During his stay Prof. Geikie climbed the Peak on foot, an exhausting excursion in the heat, and one for which he was probably not fit. His account of the effect of rising above the mountains noontide cloud-cap is interesting:—“When we got above the clouds the sight was very grand. The upper surface is approximately level, and, rising above it, the higher ridges and mountains look so many islands in a tumbled and rolling sea. But such a sea! Imagine the sun blazing down from a perfectly clear and cloudless sky—the mountain tops rugged and serrated, and coloured red and yellow—and the cloud-sea shining with the most silvery brilliance. Now and again the wind would cause the clouds to rise up like billows and roll for some little distance up the hill-slopes above the general level of the cloud-sea, but the invading billows were soon torn to shreds and disappeared.” Of the top he says:—“What a weird scene it was. Here were numerous extinct volcanoes, craters looking raw and red just as if they had vomited forth yesterday. The ground was sprinkled all round with slags and cinders and volcanic sand and dust, and not a blade of grass was to be seen.”

Prof. Geikie did a certain amount of geologising during his stay in the Canaries, and said in his letters home that he was greatly the better for his trip:—“My voice is as strong as ever, and I feel braced up in every way.” Unfortunately the improvement did not last after his return home. He had a disappointing summer, and with winter the insomnia returned. He could do little save his class work, and this was a sore struggle. But the fact of his being cut off from his own special work had the effect of turning his attention again to the German poems, and the book, as stated, finally appeared in the autumn of 1887. A good many of the letters acknowledging receipt have been preserved, for the poems had always been very dear to him. A pathetic letter from Lady Ramsay records the pleasure which the book gave to Sir Andrew Ramsay, now an invalid and sadly changed from what he had been in his prime. She had read some of the verses to him as he sat in his bath-chair at Beaumaris, where the family were now living, and they had brought back some flashes of his old animation.

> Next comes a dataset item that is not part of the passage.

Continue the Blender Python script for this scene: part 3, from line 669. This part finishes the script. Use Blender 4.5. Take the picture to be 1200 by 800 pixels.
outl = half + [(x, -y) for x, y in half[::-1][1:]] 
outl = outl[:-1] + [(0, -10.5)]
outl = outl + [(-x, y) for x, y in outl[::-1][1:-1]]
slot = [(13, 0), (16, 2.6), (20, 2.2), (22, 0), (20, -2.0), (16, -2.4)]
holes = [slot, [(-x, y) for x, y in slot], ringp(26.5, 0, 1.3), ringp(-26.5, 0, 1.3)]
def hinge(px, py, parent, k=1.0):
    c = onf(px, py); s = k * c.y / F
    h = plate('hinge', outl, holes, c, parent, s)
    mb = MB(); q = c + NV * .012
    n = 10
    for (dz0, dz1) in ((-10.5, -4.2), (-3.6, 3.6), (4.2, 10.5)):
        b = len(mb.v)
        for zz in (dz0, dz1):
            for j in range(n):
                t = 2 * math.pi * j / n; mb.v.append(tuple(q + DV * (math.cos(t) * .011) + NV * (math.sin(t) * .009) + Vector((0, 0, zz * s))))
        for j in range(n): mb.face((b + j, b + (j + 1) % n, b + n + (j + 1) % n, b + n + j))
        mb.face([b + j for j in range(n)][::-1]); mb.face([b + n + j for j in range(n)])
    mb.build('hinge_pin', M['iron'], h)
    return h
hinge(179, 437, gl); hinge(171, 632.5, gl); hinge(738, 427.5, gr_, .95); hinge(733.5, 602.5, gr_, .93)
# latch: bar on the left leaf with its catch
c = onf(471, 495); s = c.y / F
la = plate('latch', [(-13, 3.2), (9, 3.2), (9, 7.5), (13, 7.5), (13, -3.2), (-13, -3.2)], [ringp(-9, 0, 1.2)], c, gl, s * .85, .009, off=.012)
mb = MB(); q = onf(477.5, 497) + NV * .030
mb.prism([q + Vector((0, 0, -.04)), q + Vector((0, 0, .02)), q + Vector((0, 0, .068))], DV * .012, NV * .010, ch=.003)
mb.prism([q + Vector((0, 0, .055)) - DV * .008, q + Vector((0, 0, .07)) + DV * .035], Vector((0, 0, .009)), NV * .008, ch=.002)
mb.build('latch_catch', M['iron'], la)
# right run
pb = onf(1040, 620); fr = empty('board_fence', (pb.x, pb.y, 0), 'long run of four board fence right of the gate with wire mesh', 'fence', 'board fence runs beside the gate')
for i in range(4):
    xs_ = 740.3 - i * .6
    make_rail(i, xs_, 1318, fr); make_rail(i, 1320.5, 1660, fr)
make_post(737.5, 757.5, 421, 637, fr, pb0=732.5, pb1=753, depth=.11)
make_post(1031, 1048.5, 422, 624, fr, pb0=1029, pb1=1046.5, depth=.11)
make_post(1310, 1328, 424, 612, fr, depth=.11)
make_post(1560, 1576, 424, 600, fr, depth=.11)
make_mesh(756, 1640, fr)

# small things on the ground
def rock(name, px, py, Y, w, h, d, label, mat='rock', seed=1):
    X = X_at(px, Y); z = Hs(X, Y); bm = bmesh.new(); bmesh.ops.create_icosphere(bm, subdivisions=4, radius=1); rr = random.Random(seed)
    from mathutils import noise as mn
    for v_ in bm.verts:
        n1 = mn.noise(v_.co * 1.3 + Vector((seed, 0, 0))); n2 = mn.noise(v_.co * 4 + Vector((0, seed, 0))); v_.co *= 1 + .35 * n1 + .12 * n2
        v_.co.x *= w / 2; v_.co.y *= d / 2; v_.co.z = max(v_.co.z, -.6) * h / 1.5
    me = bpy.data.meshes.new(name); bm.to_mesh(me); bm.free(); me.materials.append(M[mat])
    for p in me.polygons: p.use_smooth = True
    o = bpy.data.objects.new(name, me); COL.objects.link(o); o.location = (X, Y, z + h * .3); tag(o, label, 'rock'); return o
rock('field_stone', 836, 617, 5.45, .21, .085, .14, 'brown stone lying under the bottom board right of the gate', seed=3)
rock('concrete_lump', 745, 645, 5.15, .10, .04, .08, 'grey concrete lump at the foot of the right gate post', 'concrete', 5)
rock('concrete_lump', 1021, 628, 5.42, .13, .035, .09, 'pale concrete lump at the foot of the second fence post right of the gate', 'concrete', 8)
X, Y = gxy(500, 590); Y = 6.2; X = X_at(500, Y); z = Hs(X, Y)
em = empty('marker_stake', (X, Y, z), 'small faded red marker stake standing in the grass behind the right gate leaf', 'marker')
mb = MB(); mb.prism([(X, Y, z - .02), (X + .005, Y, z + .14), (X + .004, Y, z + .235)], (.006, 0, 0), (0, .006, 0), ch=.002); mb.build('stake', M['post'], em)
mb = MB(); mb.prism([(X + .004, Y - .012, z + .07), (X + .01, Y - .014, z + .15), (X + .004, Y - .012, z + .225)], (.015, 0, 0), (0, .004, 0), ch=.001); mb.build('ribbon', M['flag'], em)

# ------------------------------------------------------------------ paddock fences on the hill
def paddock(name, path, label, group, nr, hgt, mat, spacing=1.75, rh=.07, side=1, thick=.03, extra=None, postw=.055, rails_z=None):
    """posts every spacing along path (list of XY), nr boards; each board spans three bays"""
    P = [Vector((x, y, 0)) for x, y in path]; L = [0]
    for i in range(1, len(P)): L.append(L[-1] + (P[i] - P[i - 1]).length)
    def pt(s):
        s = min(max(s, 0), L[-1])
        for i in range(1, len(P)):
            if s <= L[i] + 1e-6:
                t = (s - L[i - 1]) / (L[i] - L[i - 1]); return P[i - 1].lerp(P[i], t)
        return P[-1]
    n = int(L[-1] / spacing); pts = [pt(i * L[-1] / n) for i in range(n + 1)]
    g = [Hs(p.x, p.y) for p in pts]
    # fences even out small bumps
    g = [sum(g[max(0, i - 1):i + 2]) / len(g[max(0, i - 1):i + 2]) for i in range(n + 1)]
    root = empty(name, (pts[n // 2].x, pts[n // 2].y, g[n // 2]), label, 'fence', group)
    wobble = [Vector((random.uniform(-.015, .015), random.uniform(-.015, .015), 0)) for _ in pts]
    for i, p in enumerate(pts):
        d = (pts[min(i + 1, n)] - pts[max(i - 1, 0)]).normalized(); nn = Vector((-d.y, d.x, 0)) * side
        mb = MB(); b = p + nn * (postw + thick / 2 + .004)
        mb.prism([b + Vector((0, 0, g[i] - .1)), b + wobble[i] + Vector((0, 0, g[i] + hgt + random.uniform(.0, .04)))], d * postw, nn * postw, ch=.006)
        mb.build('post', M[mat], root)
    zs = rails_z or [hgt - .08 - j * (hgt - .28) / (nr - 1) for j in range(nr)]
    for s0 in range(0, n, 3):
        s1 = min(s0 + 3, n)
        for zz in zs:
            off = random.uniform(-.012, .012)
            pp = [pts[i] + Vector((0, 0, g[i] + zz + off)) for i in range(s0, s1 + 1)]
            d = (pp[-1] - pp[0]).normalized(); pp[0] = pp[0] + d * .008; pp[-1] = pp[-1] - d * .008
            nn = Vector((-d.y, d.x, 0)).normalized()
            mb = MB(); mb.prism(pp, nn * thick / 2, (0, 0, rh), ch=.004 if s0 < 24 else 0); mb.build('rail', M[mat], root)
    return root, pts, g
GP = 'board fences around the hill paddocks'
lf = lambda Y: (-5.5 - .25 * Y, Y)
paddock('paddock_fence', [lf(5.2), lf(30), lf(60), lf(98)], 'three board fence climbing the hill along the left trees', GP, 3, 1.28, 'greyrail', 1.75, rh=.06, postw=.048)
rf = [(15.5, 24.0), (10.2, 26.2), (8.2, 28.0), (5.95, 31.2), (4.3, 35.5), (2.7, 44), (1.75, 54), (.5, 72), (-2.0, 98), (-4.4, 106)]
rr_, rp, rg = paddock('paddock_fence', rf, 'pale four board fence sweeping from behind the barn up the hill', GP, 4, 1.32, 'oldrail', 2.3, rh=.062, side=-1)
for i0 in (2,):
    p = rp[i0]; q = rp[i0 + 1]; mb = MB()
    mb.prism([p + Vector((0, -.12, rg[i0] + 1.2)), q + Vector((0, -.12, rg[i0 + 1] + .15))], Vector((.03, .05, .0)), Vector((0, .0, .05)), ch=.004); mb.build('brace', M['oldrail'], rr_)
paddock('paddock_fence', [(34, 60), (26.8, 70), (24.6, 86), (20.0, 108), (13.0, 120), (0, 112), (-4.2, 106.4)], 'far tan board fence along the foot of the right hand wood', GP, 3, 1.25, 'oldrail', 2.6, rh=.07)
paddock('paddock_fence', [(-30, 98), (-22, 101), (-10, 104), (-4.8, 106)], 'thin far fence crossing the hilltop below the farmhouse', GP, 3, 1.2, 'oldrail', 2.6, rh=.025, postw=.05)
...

Prof. Geikie’s health continued to give cause for anxiety throughout the winter of 1887–1888, and in summer he and Mrs Geikie went to the Engadine, in the hope that the high altitude and bracing air would do him good. As the weather became colder they went down into Italy, coming home eventually by sea from Naples. Some charming letters to the boys, who were left at home, and to others of the family connection, have been preserved, but deal for the most part only with the usual incidents of travel in the Alps. “The boys” were by this time old enough to be keenly interested in butterflies, and their father gives some humorous descriptions of his attempts to increase their collections.

Among the minor incidents of the tour were a meeting with Huxley at the Maloja, and the delivery by Prof. Geikie of a lecture on the Ice Age at Pontresina to an audience of two to three hundred people. The latter part of the visit to the Engadine was marred by the cold, and the altitude did not seem to suit him so well as he had hoped. On the journey through Italy a stop was made on Lake Como, of which Prof. Geikie speaks with the same enthusiasm as of old. On the whole, the tour seems to have been very beneficial, and to have been an important factor in restoring him to health.